On his way home, he pulled off at an Exxon fueling station and shot tanker driver Nicholas Velasquez in the back. A week later, he shot Antonio Vega outside of a Jack-in-the-Box because he was standing next to a big rig. A jury sentenced him to die. Last year, the 5th U.S. Circuit Court of Appeals declined to vacate his death sentence. Earlier this year, he wrote a letter to Gawker, pondering the sociological inequities he’d identified on death row and requesting “LSD Hydrate” to help him cope with some heavy existential anxiety.
Now, he’s taking a run at the federal district court himself and claiming some abhorrent treatment in the Polunsky Unit. Among other things, he says he’s had his head shaved, been subject to round-the-clock searches, been forced to sleep naked on the bare concrete floor and been denied toilet paper. All of this, he claims, without having been “convicted of any disciplinary offense.”

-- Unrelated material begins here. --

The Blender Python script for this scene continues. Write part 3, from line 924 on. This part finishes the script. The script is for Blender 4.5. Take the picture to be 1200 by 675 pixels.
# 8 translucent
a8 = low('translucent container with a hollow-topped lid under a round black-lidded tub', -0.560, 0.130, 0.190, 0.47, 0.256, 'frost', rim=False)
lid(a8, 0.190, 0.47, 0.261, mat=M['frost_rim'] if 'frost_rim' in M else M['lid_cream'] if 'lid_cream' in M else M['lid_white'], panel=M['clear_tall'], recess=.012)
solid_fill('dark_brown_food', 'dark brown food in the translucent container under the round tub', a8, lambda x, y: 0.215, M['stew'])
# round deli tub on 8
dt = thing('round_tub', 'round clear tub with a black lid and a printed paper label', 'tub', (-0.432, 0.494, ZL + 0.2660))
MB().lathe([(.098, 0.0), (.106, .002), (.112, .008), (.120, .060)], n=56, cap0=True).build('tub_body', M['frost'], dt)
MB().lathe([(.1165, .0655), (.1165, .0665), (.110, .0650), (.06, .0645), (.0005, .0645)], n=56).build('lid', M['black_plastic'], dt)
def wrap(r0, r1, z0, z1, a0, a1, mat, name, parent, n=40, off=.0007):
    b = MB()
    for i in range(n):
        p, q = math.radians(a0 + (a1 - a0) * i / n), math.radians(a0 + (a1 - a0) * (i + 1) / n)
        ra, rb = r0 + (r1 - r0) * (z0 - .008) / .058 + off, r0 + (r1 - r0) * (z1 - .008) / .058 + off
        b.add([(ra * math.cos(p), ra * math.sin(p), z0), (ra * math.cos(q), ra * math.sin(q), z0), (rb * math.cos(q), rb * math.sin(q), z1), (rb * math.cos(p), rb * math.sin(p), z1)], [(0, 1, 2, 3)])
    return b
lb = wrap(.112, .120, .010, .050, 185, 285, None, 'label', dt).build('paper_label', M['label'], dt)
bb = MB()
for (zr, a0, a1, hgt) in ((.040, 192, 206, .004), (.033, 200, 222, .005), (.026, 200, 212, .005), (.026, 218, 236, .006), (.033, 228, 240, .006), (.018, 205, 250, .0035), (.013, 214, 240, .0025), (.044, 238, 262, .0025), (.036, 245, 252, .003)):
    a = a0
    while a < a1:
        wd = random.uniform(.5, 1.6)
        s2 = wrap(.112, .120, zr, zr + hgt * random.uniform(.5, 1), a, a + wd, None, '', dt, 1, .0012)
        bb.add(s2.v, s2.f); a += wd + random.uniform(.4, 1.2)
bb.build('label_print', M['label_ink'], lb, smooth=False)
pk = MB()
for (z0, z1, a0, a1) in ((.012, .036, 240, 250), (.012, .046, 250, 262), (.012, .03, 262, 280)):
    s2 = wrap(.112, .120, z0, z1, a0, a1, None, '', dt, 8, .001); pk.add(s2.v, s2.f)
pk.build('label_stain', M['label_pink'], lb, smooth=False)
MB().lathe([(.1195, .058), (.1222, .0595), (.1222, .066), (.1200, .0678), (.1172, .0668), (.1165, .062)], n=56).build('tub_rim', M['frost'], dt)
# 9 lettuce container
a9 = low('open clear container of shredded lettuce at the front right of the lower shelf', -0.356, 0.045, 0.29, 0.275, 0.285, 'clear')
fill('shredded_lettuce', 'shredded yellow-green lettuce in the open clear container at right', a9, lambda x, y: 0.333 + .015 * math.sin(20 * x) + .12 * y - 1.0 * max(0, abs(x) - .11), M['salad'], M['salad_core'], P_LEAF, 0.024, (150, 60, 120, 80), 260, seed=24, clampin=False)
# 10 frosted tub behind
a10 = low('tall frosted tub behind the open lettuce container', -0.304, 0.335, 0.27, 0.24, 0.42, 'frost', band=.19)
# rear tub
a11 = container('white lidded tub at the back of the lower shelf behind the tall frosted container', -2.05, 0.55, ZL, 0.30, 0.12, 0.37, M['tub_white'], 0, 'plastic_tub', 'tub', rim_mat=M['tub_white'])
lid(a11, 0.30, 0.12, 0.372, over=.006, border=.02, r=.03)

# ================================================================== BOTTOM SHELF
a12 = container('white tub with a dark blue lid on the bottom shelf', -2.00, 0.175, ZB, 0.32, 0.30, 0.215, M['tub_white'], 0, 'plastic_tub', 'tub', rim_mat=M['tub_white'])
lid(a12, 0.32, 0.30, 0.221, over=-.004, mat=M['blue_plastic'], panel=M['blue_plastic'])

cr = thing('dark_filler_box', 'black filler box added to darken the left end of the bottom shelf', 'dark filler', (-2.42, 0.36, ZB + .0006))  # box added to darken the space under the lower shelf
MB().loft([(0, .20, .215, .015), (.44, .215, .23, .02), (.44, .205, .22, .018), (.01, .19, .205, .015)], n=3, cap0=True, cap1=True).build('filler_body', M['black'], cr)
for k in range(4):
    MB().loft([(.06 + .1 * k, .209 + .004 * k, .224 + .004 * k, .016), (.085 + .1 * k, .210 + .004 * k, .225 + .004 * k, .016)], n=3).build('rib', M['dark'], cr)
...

But Unfair Park reached out to the Texas Department of Criminal Justice and was just stunned to discover that Feldman isn’t exactly Nelson Mandela. About a month ago, he granted an interview to a reporter. Before it could begin, TDCJ spokesman Jason Clark says, the inmate tried to tear a telephone from the wall.
Feldman, Clark says, has a lengthy disciplinary history. He’s been caught with a razor, which officers believed could be used as a weapon. He has filled bottles in his cell with feces and urine. He has “attempted to assault a corrections officer by slipping out of his cuffs.”
Clark couldn’t comment on Feldman’s pending litigation.